In high school cross-country, boys and girls run 5,000 meters (3.1 miles).

“I think that’s a great distance,” Koch said. “When they run 8K or 10K or whatever they may run in college, that’s a different level, so right now, I think 5Ks are a perfect distance.”

In track and field, he said he likes that there are 16 events, including sprints, distances, hurdles, relays and field events.

The renovation to Blevins Memorial Stadium not only included putting in a turf football field but also a new eight-lane track.

“I’m extremely excited to see where that goes,” Koch said. “There’s a possibility now we could host a conference meet or possible a sectional down the road. I’m excited about having eight lanes.”

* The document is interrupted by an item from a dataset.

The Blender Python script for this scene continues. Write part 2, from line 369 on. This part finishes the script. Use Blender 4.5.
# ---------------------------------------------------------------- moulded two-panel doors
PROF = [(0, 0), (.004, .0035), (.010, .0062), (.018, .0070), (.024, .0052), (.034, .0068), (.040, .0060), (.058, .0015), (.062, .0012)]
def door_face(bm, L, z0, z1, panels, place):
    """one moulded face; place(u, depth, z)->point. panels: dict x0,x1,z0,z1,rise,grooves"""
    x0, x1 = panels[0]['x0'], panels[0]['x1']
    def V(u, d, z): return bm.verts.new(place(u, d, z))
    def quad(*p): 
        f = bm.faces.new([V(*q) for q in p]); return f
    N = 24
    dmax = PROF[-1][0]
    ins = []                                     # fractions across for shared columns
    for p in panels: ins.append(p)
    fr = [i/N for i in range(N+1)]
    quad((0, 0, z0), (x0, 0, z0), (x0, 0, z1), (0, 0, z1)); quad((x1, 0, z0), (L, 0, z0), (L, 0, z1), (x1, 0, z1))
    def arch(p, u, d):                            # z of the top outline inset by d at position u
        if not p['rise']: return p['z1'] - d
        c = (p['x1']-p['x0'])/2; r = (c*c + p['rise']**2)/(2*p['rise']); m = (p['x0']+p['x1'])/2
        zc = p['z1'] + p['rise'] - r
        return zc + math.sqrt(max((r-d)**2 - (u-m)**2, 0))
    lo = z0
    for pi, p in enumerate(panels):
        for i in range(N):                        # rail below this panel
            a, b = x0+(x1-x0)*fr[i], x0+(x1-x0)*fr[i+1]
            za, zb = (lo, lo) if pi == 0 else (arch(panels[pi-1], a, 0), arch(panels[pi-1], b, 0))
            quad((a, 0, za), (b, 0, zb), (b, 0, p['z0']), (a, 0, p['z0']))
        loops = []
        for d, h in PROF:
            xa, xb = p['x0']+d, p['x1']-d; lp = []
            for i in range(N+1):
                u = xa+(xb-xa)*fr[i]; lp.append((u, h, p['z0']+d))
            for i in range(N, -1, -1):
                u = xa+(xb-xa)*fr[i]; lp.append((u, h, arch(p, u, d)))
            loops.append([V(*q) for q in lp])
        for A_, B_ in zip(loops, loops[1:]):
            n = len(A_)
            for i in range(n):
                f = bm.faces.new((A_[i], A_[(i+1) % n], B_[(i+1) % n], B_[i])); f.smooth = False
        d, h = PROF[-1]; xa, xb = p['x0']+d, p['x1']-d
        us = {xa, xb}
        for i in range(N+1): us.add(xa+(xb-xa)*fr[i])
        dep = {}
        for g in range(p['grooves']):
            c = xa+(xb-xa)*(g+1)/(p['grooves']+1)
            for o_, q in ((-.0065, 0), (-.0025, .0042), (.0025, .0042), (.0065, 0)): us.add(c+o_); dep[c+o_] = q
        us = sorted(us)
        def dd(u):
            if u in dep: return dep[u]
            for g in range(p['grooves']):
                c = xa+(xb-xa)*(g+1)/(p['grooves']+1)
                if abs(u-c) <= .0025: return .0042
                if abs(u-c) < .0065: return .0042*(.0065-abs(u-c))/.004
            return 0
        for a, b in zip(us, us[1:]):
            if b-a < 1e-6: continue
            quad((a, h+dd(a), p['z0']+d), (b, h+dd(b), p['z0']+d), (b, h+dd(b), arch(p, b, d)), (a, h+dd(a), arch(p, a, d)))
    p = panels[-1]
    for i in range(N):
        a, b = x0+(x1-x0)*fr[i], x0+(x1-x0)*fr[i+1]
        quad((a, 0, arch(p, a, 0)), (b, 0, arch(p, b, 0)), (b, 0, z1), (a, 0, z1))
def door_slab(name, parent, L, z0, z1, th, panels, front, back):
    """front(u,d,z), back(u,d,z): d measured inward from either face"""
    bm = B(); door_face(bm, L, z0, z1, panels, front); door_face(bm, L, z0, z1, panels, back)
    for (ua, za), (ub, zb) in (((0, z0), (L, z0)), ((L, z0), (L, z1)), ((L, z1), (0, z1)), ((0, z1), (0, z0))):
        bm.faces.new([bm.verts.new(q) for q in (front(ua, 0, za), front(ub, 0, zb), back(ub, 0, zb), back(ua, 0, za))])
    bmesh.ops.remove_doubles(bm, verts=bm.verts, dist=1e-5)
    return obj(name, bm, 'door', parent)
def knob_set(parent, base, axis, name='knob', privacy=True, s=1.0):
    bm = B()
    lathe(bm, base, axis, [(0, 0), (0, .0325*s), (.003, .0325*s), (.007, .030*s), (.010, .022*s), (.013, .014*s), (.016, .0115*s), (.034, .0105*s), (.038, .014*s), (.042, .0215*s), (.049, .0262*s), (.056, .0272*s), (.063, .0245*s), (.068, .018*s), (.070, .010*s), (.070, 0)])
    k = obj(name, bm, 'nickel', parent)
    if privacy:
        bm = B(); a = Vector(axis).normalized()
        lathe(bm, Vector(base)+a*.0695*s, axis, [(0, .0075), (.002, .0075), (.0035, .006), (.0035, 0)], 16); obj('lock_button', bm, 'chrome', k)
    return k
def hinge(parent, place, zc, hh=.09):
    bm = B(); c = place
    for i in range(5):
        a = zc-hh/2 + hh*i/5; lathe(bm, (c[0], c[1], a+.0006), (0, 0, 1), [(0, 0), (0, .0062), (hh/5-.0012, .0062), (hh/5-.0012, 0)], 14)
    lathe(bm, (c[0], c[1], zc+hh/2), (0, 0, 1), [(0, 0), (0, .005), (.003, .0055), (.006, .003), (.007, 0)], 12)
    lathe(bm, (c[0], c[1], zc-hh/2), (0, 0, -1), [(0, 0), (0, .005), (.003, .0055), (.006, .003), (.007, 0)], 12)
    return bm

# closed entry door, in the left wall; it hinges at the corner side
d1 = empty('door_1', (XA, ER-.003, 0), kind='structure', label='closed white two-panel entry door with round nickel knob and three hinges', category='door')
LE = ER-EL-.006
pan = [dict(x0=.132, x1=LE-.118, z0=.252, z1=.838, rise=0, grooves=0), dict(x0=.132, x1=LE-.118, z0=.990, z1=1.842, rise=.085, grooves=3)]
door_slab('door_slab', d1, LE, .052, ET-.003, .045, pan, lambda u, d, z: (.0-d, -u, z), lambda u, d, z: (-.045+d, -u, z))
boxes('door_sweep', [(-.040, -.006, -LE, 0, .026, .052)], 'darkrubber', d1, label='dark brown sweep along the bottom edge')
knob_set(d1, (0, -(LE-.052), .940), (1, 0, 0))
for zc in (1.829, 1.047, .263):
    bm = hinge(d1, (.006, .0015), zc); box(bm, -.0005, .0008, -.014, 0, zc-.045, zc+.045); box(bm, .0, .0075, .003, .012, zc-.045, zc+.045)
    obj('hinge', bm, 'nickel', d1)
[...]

Brownstown does not have any home cross-country meets, and all of the meets the Braves participate in are invitationals.

He tells his athletes to keep a positive outlook no matter how hard the challenge ahead of them is.

“To me, that’s where you see how kids are improving,” Koch said. “The times will show it, but I like to watch a runner when they’re out there, if they’re able to track down that runner in front of them, if they’re that motivated in their mind that they can do that, then you start to get over the pain hurdle, which is very clear in cross-country.

“That’s how I know a runner is improving and when they’re ready to go to that next level. They’re able to ignore that pain somehow and move to where they need to be. I like seeing that part. Every year, we have kids that kind of get over those hurdles a little bit more each race, or sometimes after a couple races, I’ll see that they’re starting to step up and they’re starting to realize that they can run with this pain and it’s going to be OK.”

Koch said he plans to continue coaching and working at Brownstown.

“I’ve very much enjoyed BCHS,” he said. “It’s a good group of teachers to work with, the administration to work with. I like the students we have here. For the most part, they’re all willing to work. They come from families with good work ethic, and because of that, they’re just fun to coach.”